------ EXTRACTED RECORDS ------
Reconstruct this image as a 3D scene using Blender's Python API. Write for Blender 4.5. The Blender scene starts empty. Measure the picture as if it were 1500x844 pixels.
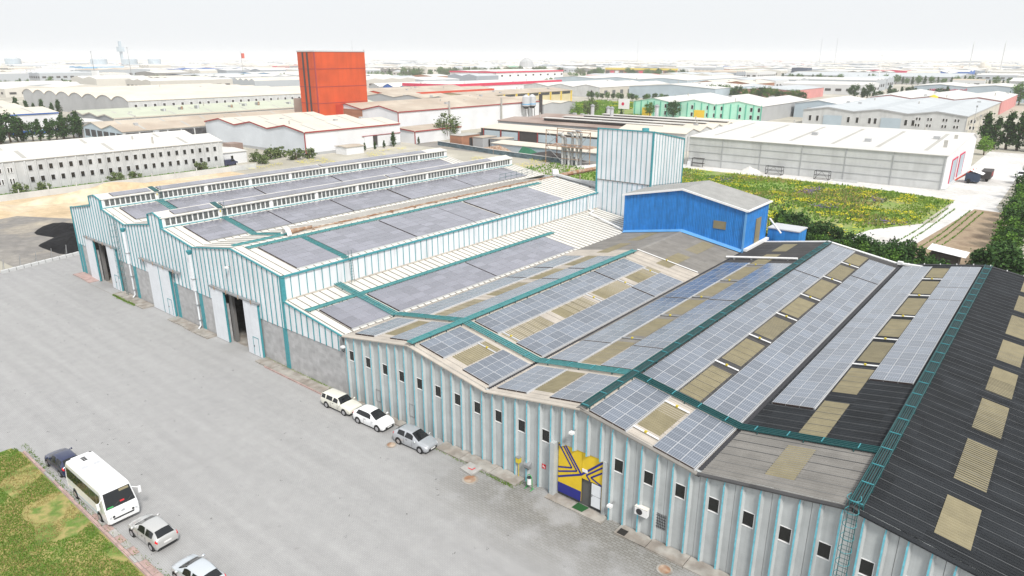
import bpy, bmesh, math, random
from math import sin, cos, pi, radians, floor
C = bpy.data.collections.new('scene'); bpy.context.scene.collection.children.link(C)
sc = bpy.context.scene
rnd = random.Random(7)
# ------------------------------------------------------------------ camera, sky, sun, exposure
cd = bpy.data.cameras.new('camera'); cam = bpy.data.objects.new('camera', cd); C.objects.link(cam)
cd.sensor_width = 36; cd.lens = 24.12; cd.clip_start = .5; cd.clip_end = 40000
cam.location = (0, 0, 32); cam.rotation_euler = (radians(90-18.6), 0, radians(39.3)); sc.camera = cam
SUN_EL, SUN_AZ = 50, 118          # azimuth clockwise from +Y
w = bpy.data.worlds.new('World'); sc.world = w; w.use_nodes = True
nt = w.node_tree; bg = nt.nodes['Background']
sky = nt.nodes.new('ShaderNodeTexSky'); sky.sky_type = 'NISHITA'; sky.sun_disc = False
sky.sun_elevation = radians(SUN_EL); sky.sun_rotation = radians(SUN_AZ)
sky.air_density = 1.0; sky.dust_density = 4.0; sky.ozone_density = 1.0
veil = nt.nodes.new('ShaderNodeMix'); veil.data_type = 'RGBA'      # thin bright overcast laid over the clear sky
veil.inputs['Factor'].default_value = .9
nt.links.new(sky.outputs[0], veil.inputs[6]); veil.inputs[7].default_value = (7.4, 7.6, 7.8, 1)
nt.links.new(veil.outputs[2], bg.inputs[0]); bg.inputs[1].default_value = .1
sd = bpy.data.lights.new('sun', 'SUN'); sun = bpy.data.objects.new('sun', sd); C.objects.link(sun)
sd.energy = 3.0; sd.angle = radians(11); sd.color = (1, .96, .9)
sun.rotation_euler = (radians(90-SUN_EL), 0, radians(180-SUN_AZ)); sun.location = (60, -60, 120)
sc.view_settings.view_transform = 'Standard'; sc.view_settings.look = 'None'
sc.view_settings.exposure = .36; sc.view_settings.gamma = 1
sc.cycles.volume_bounces = 3; sc.cycles.max_bounces = 8

# ------------------------------------------------------------------ helpers
class MB:
    def __init__(s): s.v = []; s.f = []; s.m = []
    def add(s, vs, fs, mi=0):
        b = len(s.v); s.v += [tuple(p) for p in vs]; s.f += [tuple(b+i for i in f) for f in fs]; s.m += [mi]*len(fs); return s
    def box(s, x0, x1, y0, y1, z0, z1, mi=0):
        return s.add([(x, y, z) for z in (z0, z1) for y in (y0, y1) for x in (x0, x1)],
                     [(0,2,3,1),(4,5,7,6),(0,1,5,4),(2,6,7,3),(0,4,6,2),(1,3,7,5)], mi)
    def quad(s, a, b, c, d, mi=0): return s.add([a, b, c, d], [(0,1,2,3)], mi)
    def prism(s, prof, ax, a0, a1, mi=0, caps=True):
        # prof: (u, z) outline; ax 'Y': u = x, extruded in y; ax 'X': u = y, extruded in x
        n = len(prof)
        P = (lambda u, z, a: (u, a, z)) if ax == 'Y' else (lambda u, z, a: (a, u, z))
        vs = [P(u, z, a0) for u, z in prof] + [P(u, z, a1) for u, z in prof]
        fs = [(i, (i+1) % n, n+(i+1) % n, n+i) for i in range(n)]
        if caps: fs += [tuple(range(n))[::-1], tuple(range(n, 2*n))]
        return s.add(vs, fs, mi)
    def tube(s, pts, r, n=6, mi=0, caps=True):
        from mathutils import Vector as V
        pts = [V(p) for p in pts]; rs = r if isinstance(r, (list, tuple)) else [r]*len(pts)
        vs = []; L = len(pts)
        for i, p in enumerate(pts):
            d = (pts[min(i+1, L-1)]-pts[max(i-1, 0)]).normalized()
            a = V((0,0,1)) if abs(d.z) < .9 else V((1,0,0))
            u = d.cross(a).normalized(); v = d.cross(u)
            for k in range(n):
                t = 2*pi*k/n; vs.append(tuple(p+(u*cos(t)+v*sin(t))*rs[i]))
        fs = [(i*n+k, i*n+(k+1) % n, (i+1)*n+(k+1) % n, (i+1)*n+k) for i in range(L-1) for k in range(n)]
        if caps: fs += [tuple(range(n))[::-1], tuple(range((L-1)*n, L*n))]
        return s.add(vs, fs, mi)
    def cyl(s, x, y, z0, z1, r, n=12, mi=0, r1=None):
        return s.tube([(x, y, z0), (x, y, z1)], [r, r if r1 is None else r1], n, mi)
    def mesh(s, name, mats, org=(0,0,0), smooth=False):
        me = bpy.data.meshes.new(name)
        ox, oy, oz = org
        me.from_pydata([(x-ox, y-oy, z-oz) for x, y, z in s.v], [], s.f)
        for m in (mats if isinstance(mats, (list, tuple)) else [mats]): me.materials.append(m)
        if any(s.m): me.polygons.foreach_set('material_index', s.m)
        if smooth: me.polygons.foreach_set('use_smooth', [True]*len(me.polygons))
        me.update(); return me
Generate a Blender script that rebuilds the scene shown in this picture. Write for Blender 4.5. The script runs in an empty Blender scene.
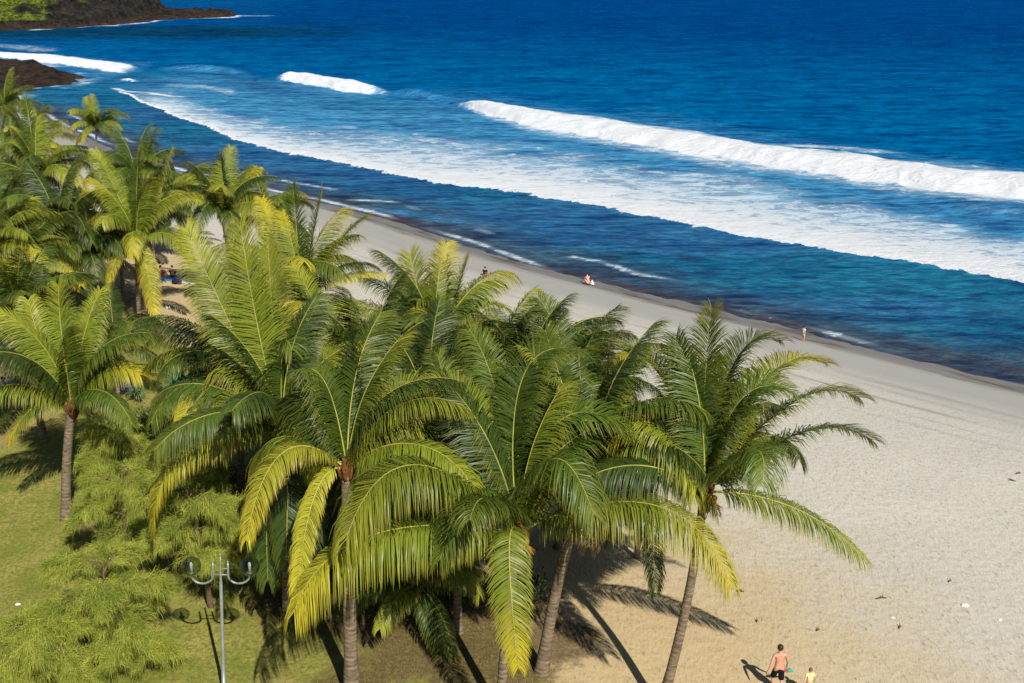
------
OBJECTIVE: Leave out the pictures and give the listing above again exactly.

ANSWER TO THE EXERCISE:
Reconstruct this image as a 3D scene using Blender's Python API. Write for Blender 4.5. The Blender scene starts empty. Measure the picture as if it were 1500x844 pixels.
import bpy, bmesh, math, random
from math import sin, cos, pi, radians, floor
C = bpy.data.collections.new('scene'); bpy.context.scene.collection.children.link(C)
sc = bpy.context.scene
rnd = random.Random(7)
# ------------------------------------------------------------------ camera, sky, sun, exposure
cd = bpy.data.cameras.new('camera'); cam = bpy.data.objects.new('camera', cd); C.objects.link(cam)
cd.sensor_width = 36; cd.lens = 24.12; cd.clip_start = .5; cd.clip_end = 40000
cam.location = (0, 0, 32); cam.rotation_euler = (radians(90-18.6), 0, radians(39.3)); sc.camera = cam
SUN_EL, SUN_AZ = 50, 118          # azimuth clockwise from +Y
w = bpy.data.worlds.new('World'); sc.world = w; w.use_nodes = True
nt = w.node_tree; bg = nt.nodes['Background']
sky = nt.nodes.new('ShaderNodeTexSky'); sky.sky_type = 'NISHITA'; sky.sun_disc = False
sky.sun_elevation = radians(SUN_EL); sky.sun_rotation = radians(SUN_AZ)
sky.air_density = 1.0; sky.dust_density = 4.0; sky.ozone_density = 1.0
veil = nt.nodes.new('ShaderNodeMix'); veil.data_type = 'RGBA'      # thin bright overcast laid over the clear sky
veil.inputs['Factor'].default_value = .9
nt.links.new(sky.outputs[0], veil.inputs[6]); veil.inputs[7].default_value = (7.4, 7.6, 7.8, 1)
nt.links.new(veil.outputs[2], bg.inputs[0]); bg.inputs[1].default_value = .1
sd = bpy.data.lights.new('sun', 'SUN'); sun = bpy.data.objects.new('sun', sd); C.objects.link(sun)
sd.energy = 3.0; sd.angle = radians(11); sd.color = (1, .96, .9)
sun.rotation_euler = (radians(90-SUN_EL), 0, radians(180-SUN_AZ)); sun.location = (60, -60, 120)
sc.view_settings.view_transform = 'Standard'; sc.view_settings.look = 'None'
sc.view_settings.exposure = .36; sc.view_settings.gamma = 1
sc.cycles.volume_bounces = 3; sc.cycles.max_bounces = 8

# ------------------------------------------------------------------ helpers
class MB:
    def __init__(s): s.v = []; s.f = []; s.m = []
    def add(s, vs, fs, mi=0):
        b = len(s.v); s.v += [tuple(p) for p in vs]; s.f += [tuple(b+i for i in f) for f in fs]; s.m += [mi]*len(fs); return s
    def box(s, x0, x1, y0, y1, z0, z1, mi=0):
        return s.add([(x, y, z) for z in (z0, z1) for y in (y0, y1) for x in (x0, x1)],
                     [(0,2,3,1),(4,5,7,6),(0,1,5,4),(2,6,7,3),(0,4,6,2),(1,3,7,5)], mi)
    def quad(s, a, b, c, d, mi=0): return s.add([a, b, c, d], [(0,1,2,3)], mi)
    def prism(s, prof, ax, a0, a1, mi=0, caps=True):
        # prof: (u, z) outline; ax 'Y': u = x, extruded in y; ax 'X': u = y, extruded in x
        n = len(prof)
        P = (lambda u, z, a: (u, a, z)) if ax == 'Y' else (lambda u, z, a: (a, u, z))
        vs = [P(u, z, a0) for u, z in prof] + [P(u, z, a1) for u, z in prof]
        fs = [(i, (i+1) % n, n+(i+1) % n, n+i) for i in range(n)]
        if caps: fs += [tuple(range(n))[::-1], tuple(range(n, 2*n))]
        return s.add(vs, fs, mi)
    def tube(s, pts, r, n=6, mi=0, caps=True):
        from mathutils import Vector as V
        pts = [V(p) for p in pts]; rs = r if isinstance(r, (list, tuple)) else [r]*len(pts)
        vs = []; L = len(pts)
        for i, p in enumerate(pts):
            d = (pts[min(i+1, L-1)]-pts[max(i-1, 0)]).normalized()
            a = V((0,0,1)) if abs(d.z) < .9 else V((1,0,0))
            u = d.cross(a).normalized(); v = d.cross(u)
            for k in range(n):
                t = 2*pi*k/n; vs.append(tuple(p+(u*cos(t)+v*sin(t))*rs[i]))
        fs = [(i*n+k, i*n+(k+1) % n, (i+1)*n+(k+1) % n, (i+1)*n+k) for i in range(L-1) for k in range(n)]
        if caps: fs += [tuple(range(n))[::-1], tuple(range((L-1)*n, L*n))]
        return s.add(vs, fs, mi)
    def cyl(s, x, y, z0, z1, r, n=12, mi=0, r1=None):
        return s.tube([(x, y, z0), (x, y, z1)], [r, r if r1 is None else r1], n, mi)
    def mesh(s, name, mats, org=(0,0,0), smooth=False):
        me = bpy.data.meshes.new(name)
        ox, oy, oz = org
        me.from_pydata([(x-ox, y-oy, z-oz) for x, y, z in s.v], [], s.f)
        for m in (mats if isinstance(mats, (list, tuple)) else [mats]): me.materials.append(m)
        if any(s.m): me.polygons.foreach_set('material_index', s.m)
        if smooth: me.polygons.foreach_set('use_smooth', [True]*len(me.polygons))
        me.update(); return me
Generate a Blender script that rebuilds the scene shown in this picture. Write for Blender 4.5. The script runs in an empty Blender scene.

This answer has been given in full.